ASKED if he remembered the old B Huts and Nissan-style huts that the garrisoned forces would have used in the war years as they were billeted around the village in preparation for fighting on the front, Billy McClintock recalled how a 'B' Hut was erected down at Tullyard (Duncastle Road).
“There was a shooting range down there and there was a flat field and there was a steep bank that they used as a shooting range, and if you look you can still see the bare space on the bottom of the banking where the targets were, it’s on your left-h
and-side as you go down to Derry,” he says.
Known as much for the flow of alcohol as for their association with ‘the Boys who fear no noise’, the Huts gained a certain amount of notoriety
Chuckling, Billy confides: “Oh what!
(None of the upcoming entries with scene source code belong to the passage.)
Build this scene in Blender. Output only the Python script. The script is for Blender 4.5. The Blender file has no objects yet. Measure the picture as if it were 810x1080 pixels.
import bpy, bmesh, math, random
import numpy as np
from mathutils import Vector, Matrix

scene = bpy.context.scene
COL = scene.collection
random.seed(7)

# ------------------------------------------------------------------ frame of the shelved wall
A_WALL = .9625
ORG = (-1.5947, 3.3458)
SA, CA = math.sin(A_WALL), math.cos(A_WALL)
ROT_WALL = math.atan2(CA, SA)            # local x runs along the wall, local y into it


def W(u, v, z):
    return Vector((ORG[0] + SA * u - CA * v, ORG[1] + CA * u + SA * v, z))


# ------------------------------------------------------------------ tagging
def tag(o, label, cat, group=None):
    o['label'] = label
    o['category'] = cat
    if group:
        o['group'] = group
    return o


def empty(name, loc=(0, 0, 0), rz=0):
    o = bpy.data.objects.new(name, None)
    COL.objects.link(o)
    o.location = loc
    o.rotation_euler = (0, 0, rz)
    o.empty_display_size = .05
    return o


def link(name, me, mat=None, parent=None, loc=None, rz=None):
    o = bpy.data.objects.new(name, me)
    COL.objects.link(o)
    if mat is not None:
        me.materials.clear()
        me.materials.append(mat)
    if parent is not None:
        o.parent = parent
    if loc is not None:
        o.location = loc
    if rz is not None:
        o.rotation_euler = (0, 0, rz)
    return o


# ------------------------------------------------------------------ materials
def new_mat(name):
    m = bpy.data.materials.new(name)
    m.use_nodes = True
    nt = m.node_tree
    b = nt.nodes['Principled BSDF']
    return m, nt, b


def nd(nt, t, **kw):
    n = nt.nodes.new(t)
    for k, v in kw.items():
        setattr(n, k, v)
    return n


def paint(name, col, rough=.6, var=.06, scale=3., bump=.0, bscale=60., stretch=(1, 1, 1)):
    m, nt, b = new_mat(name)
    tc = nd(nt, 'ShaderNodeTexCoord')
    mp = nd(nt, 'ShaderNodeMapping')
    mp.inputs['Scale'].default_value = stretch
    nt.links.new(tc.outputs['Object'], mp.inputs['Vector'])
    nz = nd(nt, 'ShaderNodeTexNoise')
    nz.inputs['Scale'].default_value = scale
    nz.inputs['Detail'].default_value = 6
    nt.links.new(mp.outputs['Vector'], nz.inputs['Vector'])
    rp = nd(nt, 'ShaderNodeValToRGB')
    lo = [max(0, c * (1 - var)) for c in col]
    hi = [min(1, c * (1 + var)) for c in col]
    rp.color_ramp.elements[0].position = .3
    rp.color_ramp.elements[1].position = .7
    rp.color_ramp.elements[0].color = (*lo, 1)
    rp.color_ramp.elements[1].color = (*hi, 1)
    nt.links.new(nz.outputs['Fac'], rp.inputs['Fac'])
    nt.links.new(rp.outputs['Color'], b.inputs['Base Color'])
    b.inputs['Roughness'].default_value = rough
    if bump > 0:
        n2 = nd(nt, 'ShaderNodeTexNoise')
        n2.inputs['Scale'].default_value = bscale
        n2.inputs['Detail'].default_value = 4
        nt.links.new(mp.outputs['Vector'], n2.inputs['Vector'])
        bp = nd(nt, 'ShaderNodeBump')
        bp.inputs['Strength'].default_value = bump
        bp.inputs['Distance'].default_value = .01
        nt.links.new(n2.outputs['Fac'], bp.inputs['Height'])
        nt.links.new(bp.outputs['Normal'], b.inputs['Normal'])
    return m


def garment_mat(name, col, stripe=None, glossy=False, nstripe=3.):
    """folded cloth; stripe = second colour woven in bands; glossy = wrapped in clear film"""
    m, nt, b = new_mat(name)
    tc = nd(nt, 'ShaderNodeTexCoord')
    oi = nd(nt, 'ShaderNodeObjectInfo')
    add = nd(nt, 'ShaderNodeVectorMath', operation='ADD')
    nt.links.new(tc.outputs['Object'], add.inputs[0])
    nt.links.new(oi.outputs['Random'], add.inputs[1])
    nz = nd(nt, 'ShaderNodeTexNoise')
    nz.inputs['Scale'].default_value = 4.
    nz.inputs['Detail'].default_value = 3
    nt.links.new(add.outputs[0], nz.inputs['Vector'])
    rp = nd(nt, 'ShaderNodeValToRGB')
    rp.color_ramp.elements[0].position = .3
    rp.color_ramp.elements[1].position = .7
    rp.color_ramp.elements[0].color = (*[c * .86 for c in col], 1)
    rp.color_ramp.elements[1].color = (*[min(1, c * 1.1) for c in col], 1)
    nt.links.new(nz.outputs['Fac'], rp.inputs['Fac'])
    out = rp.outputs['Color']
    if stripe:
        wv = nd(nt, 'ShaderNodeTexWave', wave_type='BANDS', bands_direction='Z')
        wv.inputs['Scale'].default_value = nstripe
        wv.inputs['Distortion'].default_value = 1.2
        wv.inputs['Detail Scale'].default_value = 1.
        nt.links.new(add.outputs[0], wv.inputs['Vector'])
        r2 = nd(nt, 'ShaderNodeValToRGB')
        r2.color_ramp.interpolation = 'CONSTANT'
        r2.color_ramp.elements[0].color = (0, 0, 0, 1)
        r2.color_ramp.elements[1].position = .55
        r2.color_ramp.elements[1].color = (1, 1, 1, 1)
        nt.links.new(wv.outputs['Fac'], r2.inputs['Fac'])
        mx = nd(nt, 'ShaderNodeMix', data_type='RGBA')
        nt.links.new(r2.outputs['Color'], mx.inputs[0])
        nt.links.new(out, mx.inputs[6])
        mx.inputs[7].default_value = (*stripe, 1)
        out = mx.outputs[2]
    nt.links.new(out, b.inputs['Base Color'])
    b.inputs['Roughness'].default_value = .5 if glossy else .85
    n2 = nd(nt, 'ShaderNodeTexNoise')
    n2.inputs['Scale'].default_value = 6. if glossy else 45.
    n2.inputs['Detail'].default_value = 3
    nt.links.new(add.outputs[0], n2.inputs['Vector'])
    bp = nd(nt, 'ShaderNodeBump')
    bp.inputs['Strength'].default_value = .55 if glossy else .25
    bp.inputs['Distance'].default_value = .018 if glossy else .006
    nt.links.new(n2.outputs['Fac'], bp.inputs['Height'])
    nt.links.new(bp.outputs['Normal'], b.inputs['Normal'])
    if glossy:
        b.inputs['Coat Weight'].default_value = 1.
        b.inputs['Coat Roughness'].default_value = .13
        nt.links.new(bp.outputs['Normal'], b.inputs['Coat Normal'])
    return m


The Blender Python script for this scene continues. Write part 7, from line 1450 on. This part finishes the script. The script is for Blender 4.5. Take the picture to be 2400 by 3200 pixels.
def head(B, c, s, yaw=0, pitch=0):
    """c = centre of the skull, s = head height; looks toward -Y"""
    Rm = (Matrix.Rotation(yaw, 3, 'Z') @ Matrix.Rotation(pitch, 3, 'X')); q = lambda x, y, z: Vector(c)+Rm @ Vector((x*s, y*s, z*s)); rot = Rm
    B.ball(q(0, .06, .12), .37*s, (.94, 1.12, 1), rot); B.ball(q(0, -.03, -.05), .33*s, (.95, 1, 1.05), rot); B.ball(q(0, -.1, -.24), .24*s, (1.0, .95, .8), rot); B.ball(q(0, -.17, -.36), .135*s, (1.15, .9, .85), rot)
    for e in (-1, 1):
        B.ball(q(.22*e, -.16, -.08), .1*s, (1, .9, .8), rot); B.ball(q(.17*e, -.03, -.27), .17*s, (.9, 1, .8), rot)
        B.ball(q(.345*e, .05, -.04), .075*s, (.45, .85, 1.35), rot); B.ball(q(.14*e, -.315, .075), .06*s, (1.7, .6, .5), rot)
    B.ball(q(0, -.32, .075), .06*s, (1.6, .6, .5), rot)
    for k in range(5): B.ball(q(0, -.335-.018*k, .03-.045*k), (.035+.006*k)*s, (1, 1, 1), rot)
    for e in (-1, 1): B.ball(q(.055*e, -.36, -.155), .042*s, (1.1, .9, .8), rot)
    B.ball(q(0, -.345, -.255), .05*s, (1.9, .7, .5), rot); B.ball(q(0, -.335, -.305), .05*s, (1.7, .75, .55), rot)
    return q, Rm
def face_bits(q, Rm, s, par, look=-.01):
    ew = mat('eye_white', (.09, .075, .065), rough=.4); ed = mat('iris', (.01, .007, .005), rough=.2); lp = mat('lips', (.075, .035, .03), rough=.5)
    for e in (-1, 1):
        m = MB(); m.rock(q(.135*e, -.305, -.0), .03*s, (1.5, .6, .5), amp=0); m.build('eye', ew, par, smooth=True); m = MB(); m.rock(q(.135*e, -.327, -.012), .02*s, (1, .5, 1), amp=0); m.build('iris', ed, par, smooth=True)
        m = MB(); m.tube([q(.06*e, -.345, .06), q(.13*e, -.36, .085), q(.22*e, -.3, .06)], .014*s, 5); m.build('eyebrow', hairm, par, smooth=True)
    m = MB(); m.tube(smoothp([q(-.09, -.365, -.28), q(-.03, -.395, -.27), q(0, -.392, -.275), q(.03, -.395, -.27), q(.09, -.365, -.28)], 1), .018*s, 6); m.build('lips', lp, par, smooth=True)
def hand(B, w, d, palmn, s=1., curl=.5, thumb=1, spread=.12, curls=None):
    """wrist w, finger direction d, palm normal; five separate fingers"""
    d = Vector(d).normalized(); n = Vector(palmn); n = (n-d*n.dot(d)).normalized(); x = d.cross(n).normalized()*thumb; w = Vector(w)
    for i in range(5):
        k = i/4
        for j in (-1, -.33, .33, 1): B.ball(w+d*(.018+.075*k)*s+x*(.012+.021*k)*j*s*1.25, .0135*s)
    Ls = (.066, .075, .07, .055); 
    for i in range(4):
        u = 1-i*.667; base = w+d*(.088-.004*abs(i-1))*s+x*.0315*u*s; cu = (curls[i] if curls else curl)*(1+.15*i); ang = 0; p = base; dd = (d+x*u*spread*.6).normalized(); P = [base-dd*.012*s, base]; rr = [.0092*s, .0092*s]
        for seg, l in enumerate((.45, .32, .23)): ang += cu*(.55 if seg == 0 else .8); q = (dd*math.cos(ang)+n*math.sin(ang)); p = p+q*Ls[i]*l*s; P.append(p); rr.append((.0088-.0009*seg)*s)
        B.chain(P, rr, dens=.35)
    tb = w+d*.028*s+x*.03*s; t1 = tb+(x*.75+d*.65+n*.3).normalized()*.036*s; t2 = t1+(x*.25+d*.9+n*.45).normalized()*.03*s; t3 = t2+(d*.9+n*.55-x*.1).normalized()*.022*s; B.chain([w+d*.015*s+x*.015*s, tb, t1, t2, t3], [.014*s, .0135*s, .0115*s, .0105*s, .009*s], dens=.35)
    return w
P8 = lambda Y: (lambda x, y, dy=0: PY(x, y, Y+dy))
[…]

There was one in Newbuildings as well, and there was another one at Kildoag and there was one at Tullintrain and they were you see because there were Platoons all over the place.
“There was Army personnel stationed in Donemana, there was. It was in 19 and 41, I don’t know when they came first whether it was 1940 or in 41, but they must only have been there in the summer time because they were under canvas, and they were English - they were the Royal Artillery. I don’t know how long they were stationed there for, I think it was six months or so, but they were billeted on a field belonging to the Craigs out the Strabane Road on the left-hand-side. It was RJ Craig, JP, who owned the land and that field’s still known as the soldiers’ field.”
As a man Billy remembers the JP as a high-up member of the Presbyterian Church, who possessed a rather intimidating air of authority.
“His grandson, Lesley, is still living up there in the Big House yet. He’s a nice enough fella, but in the old days all those auld fellas were a bit grumpy. I wouldn’t have run up the road away from him, but he would not have been sociable with me for he would have had his own circle in society. When he would have come the length of me he would have grunted at me, de ye know?”
Perhaps being a JP in those days was a bigger thing than it is now.
“They had powers in those days when they could have sent you to jail and there were people...there was another man R J Allen, Robert Allen, JP, and he would have sent you to special courts in the barracks - any of these wandering people, like what they’d call ‘tramps’ in the old days, and if he has committed some offence and been arrested he would go before the JP and he would have been sent down to Derry jail for a month.”
The conversation reverts to talk of the Army lads again, and Billy recalls how they were a familiar sight in the village and the girls round about were quite taken with them.
“They would have mixed in village life and the girls was always falling over themselves about them. It might have been the uniform because they certainly never had any money. Now the Yanks, the Yanks had plenty of money - they were up about Strabane, up about Ardmore, they were in all these big villas and these big estates.
“The girls were all after them for the boxes of chocolates, the cigarettes and the nylon stockings - they had lots of everything,” he laughs.